• [What is asked] Transcribe each line of the material as it is, and drop any picture.

• [Data block]

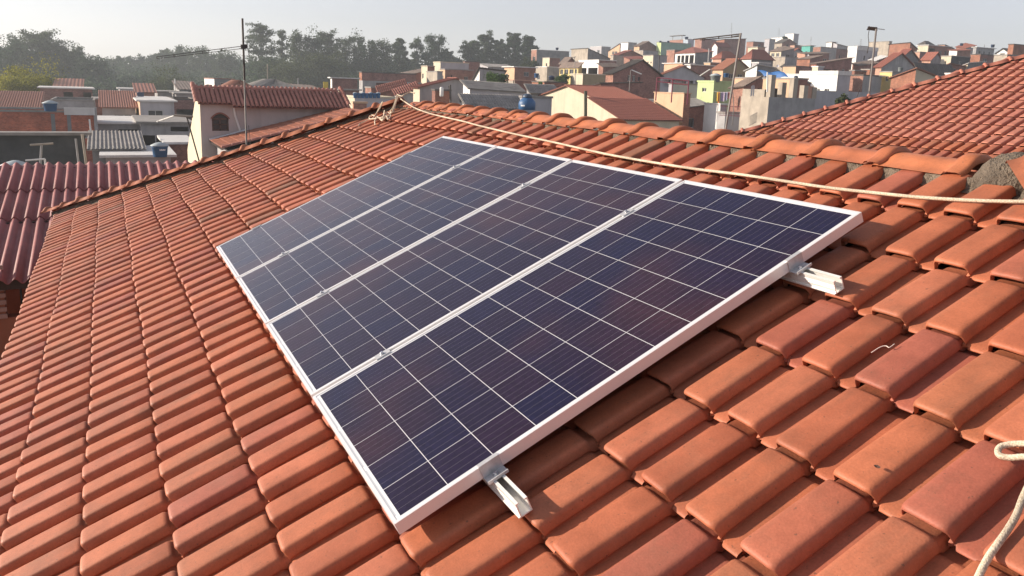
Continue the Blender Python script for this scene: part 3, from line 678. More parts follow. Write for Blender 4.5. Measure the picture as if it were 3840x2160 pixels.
    exR = exL = None
    if k == 'gx': mid = P0 + eR * wr * roof[4] if len(roof) > 4 else (P0 + PRr) / 2; exR = [z3(P0, zt), z3(PRr, zt), z3(mid, zt + rise)]
    if k == 'gy': midl = (P0 + PLl) / 2; exL = [z3(P0, zt), z3(midl, zt + rise), z3(PLl, zt)]
    par = roof[1] if k == 'flat' and len(roof) > 1 else None
    one(WM[Rr], P0, eR, nR, wr, hC, hR, wR, oR, exR)
    one(WM[L], P0, eL, nL, wl, hC, hL, wL, oL, exL, 'side_wall')
    mb = MB()
    mb.face([z3(PLl, zb), z3(PB, zb), z3(PB, hB), z3(PLl, hL)]); mb.face([z3(PRr, zb), z3(PB, zb), z3(PB, hB), z3(PRr, hR)])
    if k == 'gx': mid2 = mid + eL * wl; mb.face([z3(PLl, zt), z3(PB, zt), z3(mid2, zt + rise)])
    if k == 'gy': mid2 = midl + eR * wr; mb.face([z3(PRr, zt), z3(PB, zt), z3(mid2, zt + rise)])
    rel(mb.build('back_wall', WM[Rr]), H)
    e3, l3 = np.array((*eR, 0)), np.array((*eL, 0)); c3 = np.array((*P0, 0))
    if k == 'flat':
        inset = 0.18; mb = MB(); z = zt - 0.35
        mb.face([z3(P0, z), z3(PRr, z), z3(PB, z), z3(PLl, z)]); rel(mb.build('roof_slab', RM['c']), H)
        if par is not None and par in RM or par in WM:
            pm = RM.get(par) or WM[par]; mb = MB(); t = .22
            zz = np.array((0, 0, zt + .002)); hh = np.array((0, 0, roof[2] if len(roof) > 2 else .16)); ov = .08
            mb.box(c3 + zz - e3 * ov - l3 * ov, e3 * (wr + 2 * ov), l3 * t, hh); mb.box(c3 + zz - e3 * ov + l3 * (wl + ov - t), e3 * (wr + 2 * ov), l3 * t, hh)
            mb.box(c3 + zz - e3 * ov + l3 * (t - ov), e3 * t, l3 * (wl + 2 * ov - 2 * t), hh); mb.box(c3 + zz + e3 * (wr + ov - t) + l3 * (t - ov), e3 * t, l3 * (wl + 2 * ov - 2 * t), hh)
            rel(mb.build('parapet', pm), H)
    elif k == 'slab':
        ov = .35; mb = MB(); mb.box(c3 + (0, 0, zt) - e3 * ov - l3 * ov, e3 * (wr + 2 * ov), l3 * (wl + 2 * ov), (0, 0, .16)); rel(mb.build('roof_slab', RM[roof[1]]), H)
    else:
        mat = RM[roof[4 if k == 'shed' else 2]]; ov = .35; big = D < 112; pit = .24 if D < 112 else .5
        def lay(a, b, c, d):
            wd_ = np.linalg.norm(np.asarray(b) - a); sl_ = np.linalg.norm(np.asarray(c) - a)
            nc = int(min(90, max(4, wd_ / pit))); nr = int(min(14, max(1, sl_ / .4))) if big else 1
            sheet('roof', mat, a, b, c, d, H, nc, nr, .035 if big else .03, .09, .02 if big else 0)
        V = lambda p, z: np.array((p[0], p[1], z))
        if k == 'shed':
            u = .06
            A0, A1, A2, A3 = V(P0, hC + u), V(PRr, hR + u), V(PLl, hL + u), V(PB, hB + u)
            dx = (A1 - A0) / np.linalg.norm(A1 - A0) * .3; dy = (A2 - A0) / np.linalg.norm(A2 - A0) * .3
            if roof[5:] and roof[5] == 'x': lay(A0 - dx - dy, A2 - dx + dy, A1 + dx - dy, A3 + dx + dy)
            else: lay(A0 - dx - dy, A1 + dx - dy, A2 - dx + dy, A3 + dx + dy)
        elif k == 'gx':
            f = roof[4] if len(roof) > 4 else .5
            T0 = V(mid - eL * ov, zt + rise + .06); T1 = V(mid2 + eL * ov, zt + rise + .06)
            sA = rise / (wr * f); sB = rise / (wr * (1 - f))
            lay(V(P0 - eL * ov - eR * ov, zt - ov * sA + .06), V(PLl + eL * ov - eR * ov, zt - ov * sA + .06), T0, T1)
            lay(V(PRr - eL * ov + eR * ov, zt - ov * sB + .06), V(PB + eL * ov + eR * ov, zt - ov * sB + .06), T0, T1)
            mb = MB(); mb.tube([T0, T1], .09, 6); rel(mb.build('ridge', mat), H)
        elif k == 'gy':
            s = rise / (wl / 2); T0 = V(midl - eR * ov, zt + rise + .06); T1 = V(mid2 + eR * ov, zt + rise + .06)
            lay(V(P0 - eR * ov - eL * ov, zt - ov * s + .06), V(PRr + eR * ov - eL * ov, zt - ov * s + .06), T0, T1)
            lay(V(PLl - eR * ov + eL * ov, zt - ov * s + .06), V(PB + eR * ov + eL * ov, zt - ov * s + .06), T0, T1)
            mb = MB(); mb.tube([T0, T1], .09, 6); rel(mb.build('ridge', mat), H)
        elif k == 'hip':
            ov = .4; q_ = [V(P0 - eR * ov - eL * ov, zt), V(PRr + eR * ov - eL * ov, zt), V(PB + eR * ov + eL * ov, zt), V(PLl - eR * ov + eL * ov, zt)]
            cen = (P0 + PB) / 2; hw = max(0, wr / 2 - wl / 2); hl = max(0, wl / 2 - wr / 2)
            Ta, Tb = V(cen - eR * hw - eL * hl, zt + rise), V(cen + eR * hw + eL * hl, zt + rise)
            def tri(a, b, c, d): lay(a, b, c, d)
            if hw >= hl: tri(q_[0], q_[1], Ta, Tb); tri(q_[3], q_[2], Ta, Tb); tri(q_[0], q_[3], Ta, Ta + 1e-3); tri(q_[1], q_[2], Tb, Tb + 1e-3)
            else: tri(q_[0], q_[3], Ta, Tb); tri(q_[1], q_[2], Ta, Tb); tri(q_[0], q_[1], Ta, Ta + 1e-3); tri(q_[3], q_[2], Tb, Tb + 1e-3)
    return H, dict(P0=P0, eR=eR, eL=eL, wr=wr, wl=wl, zt=zt, H=H, S=S)
def part_box(nm, mat, info, a0, a1, b0, b1, z0, z1):
    """box on a house: a along the shaded face, b back along the sunlit face, z from its top"""
    c3 = np.array((*info['P0'], info['zt'])); e3 = np.array((*info['eR'], 0)); l3 = np.array((*info['eL'], 0)); mb = MB(); S = info['S']
    mb.box(c3 + e3 * a0 + l3 * b0 + (0, 0, z0 * S), e3 * (a1 - a0), l3 * (b1 - b0), (0, 0, (z1 - z0) * S))
    o = mb.build(nm, mat); rel(o, info['H']); return o
HS = {}
def hs(key, *a, **k): HS[key] = house(*a, **k)[1]
W4 = [(.15, .35, .7, 1.7), (.6, .8, .7, 1.7)]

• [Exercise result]
Continue the Blender Python script for this scene: part 3, from line 678. More parts follow. Write for Blender 4.5. Measure the picture as if it were 3840x2160 pixels.
    exR = exL = None
    if k == 'gx': mid = P0 + eR * wr * roof[4] if len(roof) > 4 else (P0 + PRr) / 2; exR = [z3(P0, zt), z3(PRr, zt), z3(mid, zt + rise)]
    if k == 'gy': midl = (P0 + PLl) / 2; exL = [z3(P0, zt), z3(midl, zt + rise), z3(PLl, zt)]
    par = roof[1] if k == 'flat' and len(roof) > 1 else None
    one(WM[Rr], P0, eR, nR, wr, hC, hR, wR, oR, exR)
    one(WM[L], P0, eL, nL, wl, hC, hL, wL, oL, exL, 'side_wall')
    mb = MB()
    mb.face([z3(PLl, zb), z3(PB, zb), z3(PB, hB), z3(PLl, hL)]); mb.face([z3(PRr, zb), z3(PB, zb), z3(PB, hB), z3(PRr, hR)])
    if k == 'gx': mid2 = mid + eL * wl; mb.face([z3(PLl, zt), z3(PB, zt), z3(mid2, zt + rise)])
    if k == 'gy': mid2 = midl + eR * wr; mb.face([z3(PRr, zt), z3(PB, zt), z3(mid2, zt + rise)])
    rel(mb.build('back_wall', WM[Rr]), H)
    e3, l3 = np.array((*eR, 0)), np.array((*eL, 0)); c3 = np.array((*P0, 0))
    if k == 'flat':
        inset = 0.18; mb = MB(); z = zt - 0.35
        mb.face([z3(P0, z), z3(PRr, z), z3(PB, z), z3(PLl, z)]); rel(mb.build('roof_slab', RM['c']), H)
        if par is not None and par in RM or par in WM:
            pm = RM.get(par) or WM[par]; mb = MB(); t = .22
            zz = np.array((0, 0, zt + .002)); hh = np.array((0, 0, roof[2] if len(roof) > 2 else .16)); ov = .08
            mb.box(c3 + zz - e3 * ov - l3 * ov, e3 * (wr + 2 * ov), l3 * t, hh); mb.box(c3 + zz - e3 * ov + l3 * (wl + ov - t), e3 * (wr + 2 * ov), l3 * t, hh)
            mb.box(c3 + zz - e3 * ov + l3 * (t - ov), e3 * t, l3 * (wl + 2 * ov - 2 * t), hh); mb.box(c3 + zz + e3 * (wr + ov - t) + l3 * (t - ov), e3 * t, l3 * (wl + 2 * ov - 2 * t), hh)
            rel(mb.build('parapet', pm), H)
    elif k == 'slab':
        ov = .35; mb = MB(); mb.box(c3 + (0, 0, zt) - e3 * ov - l3 * ov, e3 * (wr + 2 * ov), l3 * (wl + 2 * ov), (0, 0, .16)); rel(mb.build('roof_slab', RM[roof[1]]), H)
    else:
        mat = RM[roof[4 if k == 'shed' else 2]]; ov = .35; big = D < 112; pit = .24 if D < 112 else .5
        def lay(a, b, c, d):
            wd_ = np.linalg.norm(np.asarray(b) - a); sl_ = np.linalg.norm(np.asarray(c) - a)
            nc = int(min(90, max(4, wd_ / pit))); nr = int(min(14, max(1, sl_ / .4))) if big else 1
            sheet('roof', mat, a, b, c, d, H, nc, nr, .035 if big else .03, .09, .02 if big else 0)
        V = lambda p, z: np.array((p[0], p[1], z))
        if k == 'shed':
            u = .06
            A0, A1, A2, A3 = V(P0, hC + u), V(PRr, hR + u), V(PLl, hL + u), V(PB, hB + u)
            dx = (A1 - A0) / np.linalg.norm(A1 - A0) * .3; dy = (A2 - A0) / np.linalg.norm(A2 - A0) * .3
            if roof[5:] and roof[5] == 'x': lay(A0 - dx - dy, A2 - dx + dy, A1 + dx - dy, A3 + dx + dy)
            else: lay(A0 - dx - dy, A1 + dx - dy, A2 - dx + dy, A3 + dx + dy)
        elif k == 'gx':
            f = roof[4] if len(roof) > 4 else .5
            T0 = V(mid - eL * ov, zt + rise + .06); T1 = V(mid2 + eL * ov, zt + rise + .06)
            sA = rise / (wr * f); sB = rise / (wr * (1 - f))
            lay(V(P0 - eL * ov - eR * ov, zt - ov * sA + .06), V(PLl + eL * ov - eR * ov, zt - ov * sA + .06), T0, T1)
            lay(V(PRr - eL * ov + eR * ov, zt - ov * sB + .06), V(PB + eL * ov + eR * ov, zt - ov * sB + .06), T0, T1)
            mb = MB(); mb.tube([T0, T1], .09, 6); rel(mb.build('ridge', mat), H)
        elif k == 'gy':
            s = rise / (wl / 2); T0 = V(midl - eR * ov, zt + rise + .06); T1 = V(mid2 + eR * ov, zt + rise + .06)
            lay(V(P0 - eR * ov - eL * ov, zt - ov * s + .06), V(PRr + eR * ov - eL * ov, zt - ov * s + .06), T0, T1)
            lay(V(PLl - eR * ov + eL * ov, zt - ov * s + .06), V(PB + eR * ov + eL * ov, zt - ov * s + .06), T0, T1)
            mb = MB(); mb.tube([T0, T1], .09, 6); rel(mb.build('ridge', mat), H)
        elif k == 'hip':
            ov = .4; q_ = [V(P0 - eR * ov - eL * ov, zt), V(PRr + eR * ov - eL * ov, zt), V(PB + eR * ov + eL * ov, zt), V(PLl - eR * ov + eL * ov, zt)]
            cen = (P0 + PB) / 2; hw = max(0, wr / 2 - wl / 2); hl = max(0, wl / 2 - wr / 2)
            Ta, Tb = V(cen - eR * hw - eL * hl, zt + rise), V(cen + eR * hw + eL * hl, zt + rise)
            def tri(a, b, c, d): lay(a, b, c, d)
            if hw >= hl: tri(q_[0], q_[1], Ta, Tb); tri(q_[3], q_[2], Ta, Tb); tri(q_[0], q_[3], Ta, Ta + 1e-3); tri(q_[1], q_[2], Tb, Tb + 1e-3)
            else: tri(q_[0], q_[3], Ta, Tb); tri(q_[1], q_[2], Ta, Tb); tri(q_[0], q_[1], Ta, Ta + 1e-3); tri(q_[3], q_[2], Tb, Tb + 1e-3)
    return H, dict(P0=P0, eR=eR, eL=eL, wr=wr, wl=wl, zt=zt, H=H, S=S)
def part_box(nm, mat, info, a0, a1, b0, b1, z0, z1):
    """box on a house: a along the shaded face, b back along the sunlit face, z from its top"""
    c3 = np.array((*info['P0'], info['zt'])); e3 = np.array((*info['eR'], 0)); l3 = np.array((*info['eL'], 0)); mb = MB(); S = info['S']
    mb.box(c3 + e3 * a0 + l3 * b0 + (0, 0, z0 * S), e3 * (a1 - a0), l3 * (b1 - b0), (0, 0, (z1 - z0) * S))
    o = mb.build(nm, mat); rel(o, info['H']); return o
HS = {}
def hs(key, *a, **k): HS[key] = house(*a, **k)[1]
W4 = [(.15, .35, .7, 1.7), (.6, .8, .7, 1.7)]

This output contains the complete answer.